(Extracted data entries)
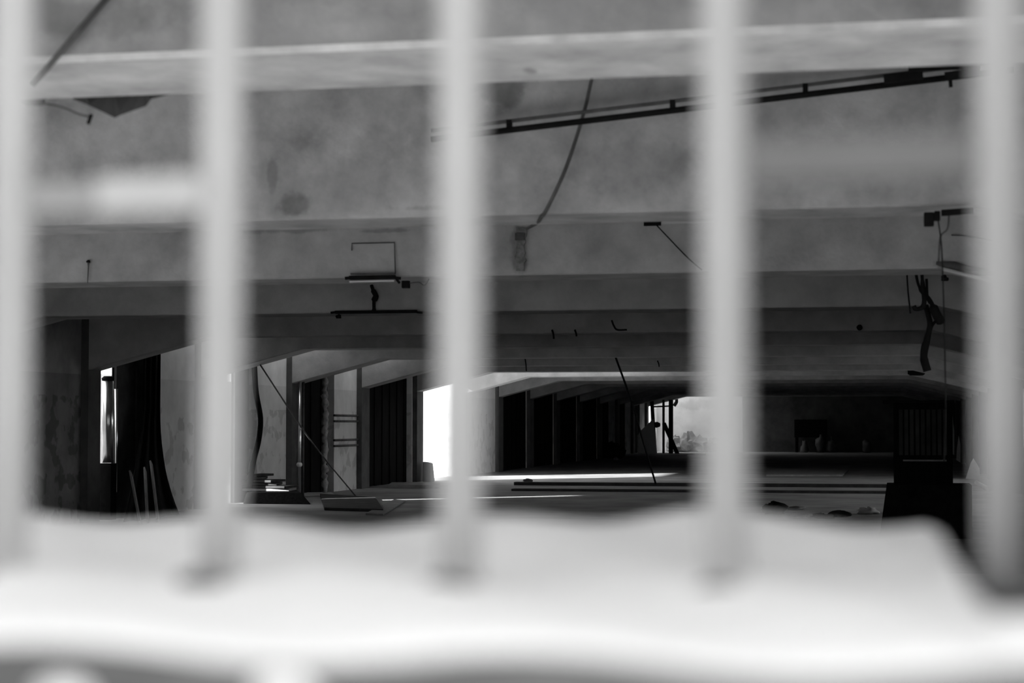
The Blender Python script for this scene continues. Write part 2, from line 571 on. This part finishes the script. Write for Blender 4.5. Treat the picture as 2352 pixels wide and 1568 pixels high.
# cable swinging from the nearest beam to the trunking on the third
YT = FY(-1) - .03
wire('dangling_cable', [P(1366, 150, YC + .12), P(1340, 262, YC + .1), P(1300, 385, YC + .1), P(1256, 480, YC + .1), P(1244, 497, YC + .2), P(1233, 512, YC + .95), P(1210, 525, YT - .03)], .012, M['rust'],
     'thin cable dangling past the sloping pipes to the trunking', 'cable')
b = MB()
pr = None
rr = random.Random(5)
for i in range(13):
    y = 522 + i * 8.3
    l, r = 1184 + rr.uniform(-2, 3), 1206 + rr.uniform(-4, 4)
    if pr:
        a = [P(pr[0], pr[2], YT), P(pr[1], pr[2], YT), P(r, y, YT), P(l, y, YT)]
        th = Vector((0, .027, 0))
        b.hexa([a[3], a[2], a[2] + th, a[3] + th, a[0], a[1], a[1] + th, a[0] + th])
    pr = (l, r, y)
tk = empty('cable_trunking', P(1195, 575, YT), label='ragged upright trunking on the third beam where the dangling cable ends', cat='trunking')
cs = b.build('casing', mat('trunking_zinc', .2, .5, 18), tk)
q = P(1194, 543, YT - .02)
MB().box(q.x - .04, q.x + .04, q.y - .015, q.y + .02, q.z - .03, q.z + .03).build('junction', M['rust'], cs)

pg = empty('wall_peg', P(203, 600, YT), label='small dark peg with a thin wire on the third beam beside the crossbar', cat='peg')
q = P(203, 600, YT)
MB().lump(q - Vector((0, 0, .012)), .02, .02, .016, .1, 1).build('head', M['black'], pg)
MB().tube([q, P(203, 612, YT), P(201, 650, YT)], [.012, .006, .004], 6).build('wire', M['rust'], pg)
# small batten and stay on the third beam
bt = empty('wall_batten', P(1498, 513, YT), label='short dark bracket with a pale rail on the third beam', cat='bracket')
MB().bar(P(1479, 514, YT), P(1518, 513, YT), .03, .035).build('bracket', M['black'], bt)
MB().bar(P(1519, 512, YT), P(1640, 508, YT), .02, .022).build('rail', M['pale'], bt)
wire('hanging_stay_wire', [P(1508, 517, YT - .02), P(1545, 556, YT - .02), P(1580, 592, YT - .02), P(1612, 620, YT - .02)], .006, M['black'], 'thin black wire slanting down from the short dark bracket', 'wire')

# fluorescent batten under the third beam with its thin conduit loop
def batten(x0, x1, y, Y, label, extra=True):
    e = empty('strip_light', P((x0 + x1) / 2, y, Y), label=label, cat='light', group='dead strip lights under the beams')
    hs = MB().bar(P(x0, y, Y), P(x1, y - 2, Y), .05, .035).build('housing', M['black'], e, bevel=.004)
    for x in (x0 - 10, x1 + 12):
        MB().bar(P(x0 if x < x0 else x1, y, Y), P(x, y + 1, Y), .03, .025).build('end_cap', M['black'], hs)
    return e
e = batten(803, 908, 638, YT - .03, 'dead strip light on the lower edge of the third beam')
MB().bar(P(806, 629, YT - .02), P(908, 628, YT - .02), .03, .016).build('upper_rail', M['rust'], e)
MB().bar(P(803, 647, YT - .04), P(905, 645, YT - .04), .02, .012).build('tube', M['tube'], e)
wire('conduit_loop', [P(808, 575, YT + .02), P(808, 559, YT + .02), P(906, 557, YT + .02), P(908, 626, YT + .01)], .006, M['rust'], 'faint thin conduit bent square above the strip light', 'conduit', sp=False)
jb = empty('junction_box', P(928, 652, YT), label='small black junction box beside the strip light end', cat='box')
q = P(930, 652, YT - .02)
MB().box(q.x - .032, q.x + .036, q.y, q.y + .05, q.z - .035, q.z + .03).build('body', M['black'], jb, bevel=.006)
MB().tube(spline([P(918, 650, YT), P(910, 640, YT)]), .012, 6).build('lead', M['black'], jb)
MB().tube(spline([P(940, 650, YT), P(962, 648, YT), P(975, 655, YT), P(985, 640, YT)]), .005, 6).build('loose_wire', M['rust'], jb)
# long batten under the fourth beam and the rag between them
Y0 = FY(0) - .04
batten(770, 958, 717, Y0, 'long dead strip light along the lower edge of the fourth beam')
q = P(778, 723, Y0 - .02)
tag(MB().lump(q - Vector((0, 0, .04)), .035, .03, .03, .3, 9).build('ceiling_lamp_holder', M['black']), 'small black lamp holder under one end of the long strip light', 'lamp holder')
wire('hanging_rag', [P(853, 655, Y0), P(857, 667, Y0 - .02), P(863, 680, Y0), P(859, 692, Y0), P(859, 712, Y0)], [.02] * 6 + [.03] * 6 + [.035] * 6 + [.02] * 6 + [.028], M['black'], 'black twisted rag hanging between the two strip lights', 'rag', n=7)

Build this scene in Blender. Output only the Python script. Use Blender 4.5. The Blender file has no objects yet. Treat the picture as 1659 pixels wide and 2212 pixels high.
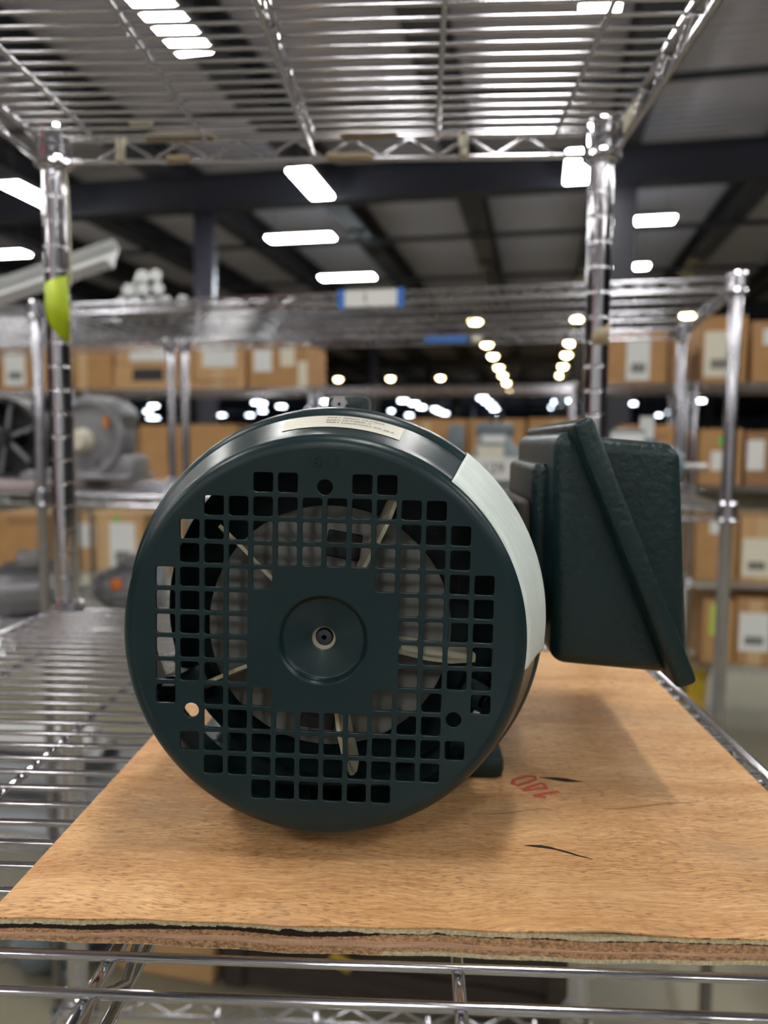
import bpy, bmesh, math, random
from mathutils import Vector, Matrix
random.seed(7)
SC = bpy.context.scene
COL = SC.collection
R = math.radians

# ------------------------------------------------------------------ camera
cam = bpy.data.cameras.new('camera')
camo = bpy.data.objects.new('camera', cam)
COL.objects.link(camo)
SC.camera = camo
yaw, pit, rol = R(2.6), R(4.98), R(.27)
fw = Vector((-math.sin(yaw)*math.cos(pit), math.cos(yaw)*math.cos(pit), -math.sin(pit)))
r0 = Vector((math.cos(yaw), math.sin(yaw), 0))
u0 = r0.cross(fw)
rt = math.cos(rol)*r0 + math.sin(rol)*u0
up = -math.sin(rol)*r0 + math.cos(rol)*u0
camo.matrix_world = Matrix(((rt.x, up.x, -fw.x, 0), (rt.y, up.y, -fw.y, 0), (rt.z, up.z, -fw.z, 0), (0, 0, 0, 1)))
cam.sensor_fit = 'HORIZONTAL'
cam.sensor_width = 36.0
cam.lens = 1660.0/1659.0*36.0
cam.clip_start = .01
cam.clip_end = 300
cam.dof.use_dof = True
cam.dof.focus_distance = .313
cam.dof.aperture_fstop = cam.lens/3.7
# ------------------------------------------------------------------ world and exposure
w = bpy.data.worlds.new('world')
SC.world = w
w.use_nodes = True
w.node_tree.nodes['Background'].inputs[0].default_value = (.55, .58, .65, 1)
w.node_tree.nodes['Background'].inputs[1].default_value = .02
SC.view_settings.view_transform = 'Standard'
SC.view_settings.look = 'None'
SC.view_settings.gamma = 1
SC.view_settings.use_curve_mapping = False
SC.view_settings.exposure = 0.14
LAMP = 62.0          # radiance of a ceiling light's diffuser
SC.cycles.max_bounces = 8
SC.cycles.diffuse_bounces = 4
SC.cycles.glossy_bounces = 5
SC.cycles.sample_clamp_indirect = 8
SC.cycles.use_denoising = True
SC.cycles.caustics_reflective = False
SC.cycles.caustics_refractive = False

# ------------------------------------------------------------------ materials
def mat(name, col, rough=.5, metal=0, noise=None, bump=None, emit=None, spec=None, coat=0):
    """noise=(scale, amount, (sx,sy,sz)) varies the colour; bump=(scale, strength)."""
    m = bpy.data.materials.new(name)
    m.use_nodes = True
    nt = m.node_tree
    b = nt.nodes['Principled BSDF']
    b.inputs['Base Color'].default_value = (*col, 1)
    b.inputs['Roughness'].default_value = rough
    b.inputs['Metallic'].default_value = metal
    if spec is not None: b.inputs['Specular IOR Level'].default_value = spec
    if coat: b.inputs['Coat Weight'].default_value = coat
    if emit:
        b.inputs['Emission Color'].default_value = (*emit[0], 1)
        b.inputs['Emission Strength'].default_value = emit[1]
    if noise or bump:
        tc = nt.nodes.new('ShaderNodeTexCoord')
    if noise:
        mp = nt.nodes.new('ShaderNodeMapping')
        mp.inputs['Scale'].default_value = noise[2] if len(noise) > 2 else (1, 1, 1)
        n = nt.nodes.new('ShaderNodeTexNoise')
        n.inputs['Scale'].default_value = noise[0]
        n.inputs['Detail'].default_value = 5
        cr = nt.nodes.new('ShaderNodeValToRGB')
        a = noise[1]
        cr.color_ramp.elements[0].position = .3
        cr.color_ramp.elements[1].position = .7
        cr.color_ramp.elements[0].color = (*[c*(1-a) for c in col], 1)
        cr.color_ramp.elements[1].color = (*[min(1, c*(1+a)) for c in col], 1)
        nt.links.new(tc.outputs['Object'], mp.inputs[0])
        nt.links.new(mp.outputs[0], n.inputs['Vector'])
        nt.links.new(n.outputs['Fac'], cr.inputs[0])
        nt.links.new(cr.outputs[0], b.inputs['Base Color'])
    if bump:
        n2 = nt.nodes.new('ShaderNodeTexNoise')
        n2.inputs['Scale'].default_value = bump[0]
        n2.inputs['Detail'].default_value = 3
        bp = nt.nodes.new('ShaderNodeBump')
        bp.inputs['Strength'].default_value = bump[1]
        bp.inputs['Distance'].default_value = bump[2] if len(bump) > 2 else .001
        nt.links.new(tc.outputs['Object'], n2.inputs['Vector'])
        nt.links.new(n2.outputs['Fac'], bp.inputs['Height'])
        nt.links.new(bp.outputs[0], b.inputs['Normal'])
    return m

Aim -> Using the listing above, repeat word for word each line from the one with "Build this scene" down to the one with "R = math.radians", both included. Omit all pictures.

Answer for this exercise ->
Build this scene in Blender. Output only the Python script. Use Blender 4.5. The Blender file has no objects yet. Treat the picture as 1659 pixels wide and 2212 pixels high.
import bpy, bmesh, math, random
from mathutils import Vector, Matrix
random.seed(7)
SC = bpy.context.scene
COL = SC.collection
R = math.radians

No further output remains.